Eine Tagung von acht Stunden über ein sehr deutsches Thema. Denkt man. Doch einige Male in den Gesprächen kommt der Blick zu dem, was derzeit in der Ukraine passiert. Militärische Gräueltaten, Vertreibungen, Traumata. "Mit dem Krieg", sagt der Historiker Jacob Eder von der "Barenboim-Said Akademie", "rückt ein zentraler Ort des Holocaust und anderer deutscher Kriegsverbrechen wieder in den Mittelpunkt." Eder sieht derzeit eine "besondere deutsche Verantwortung". Und der Erziehungswissenschaftler Micha Brumlik, 1947 in der Schweiz geboren und 1952 mit den jüdischen Eltern nach Deutschland zurückgekehrt, sagt, seit dem Angriff Putins auf die Ukraine müsse er "unaufhörlich" an die Jahre 1938/39 und das zögerliche Handeln der Staatengemeinschaft gegen Nazi-Deutschland denken. "Was, wenn es gelungen wäre, Hitler in die Schranken zu weisen?" Er sei deshalb für die Lieferung schwerer Waffen an Kiew.

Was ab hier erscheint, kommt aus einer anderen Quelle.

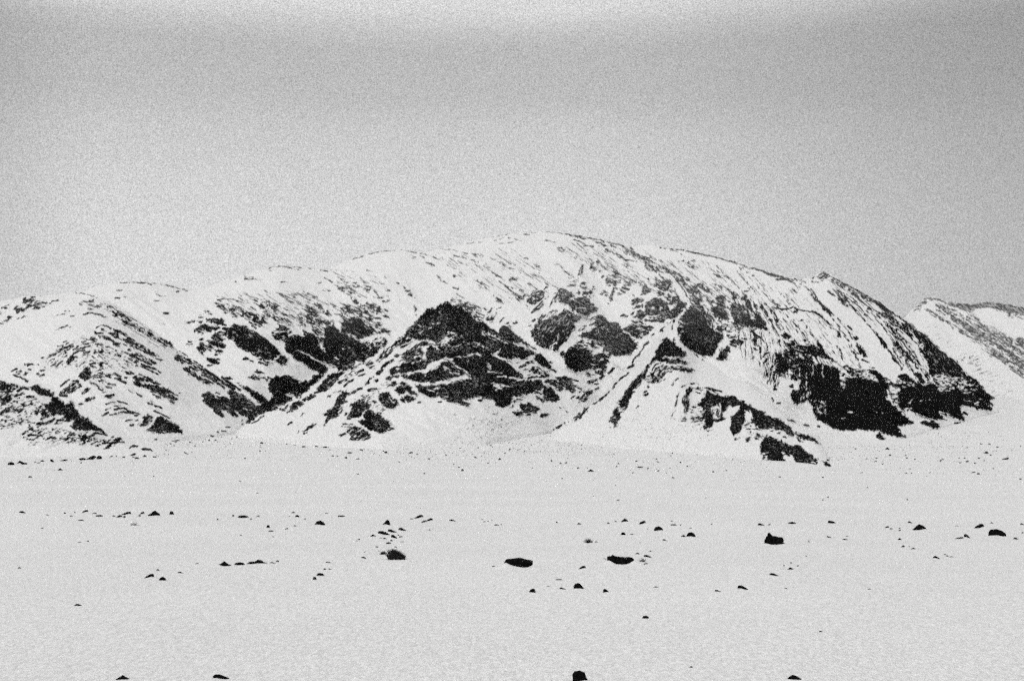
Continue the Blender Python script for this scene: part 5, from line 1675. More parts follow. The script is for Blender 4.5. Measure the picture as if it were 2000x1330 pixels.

Der Psychiater Martin Auerbach, klinischer Direktor von "Amcha", verweist auf die sexuelle Gewalt durch russische Soldaten; seine Organisation habe bereits Fachleute in die Nachbarländer der Ukraine entsandt.
Auch Cycowicz beschäftigt der Ukraine-Konflikt, "dieser Krieg aus heiterem Himmel", wie sie sagt. Es seien schlimme Bilder. Aber besondere Emotionen spüre sie nicht. Denn für sie "gehören Ausgrenzung und Judenhass zu den alltäglichen Szenen meiner Kindheit".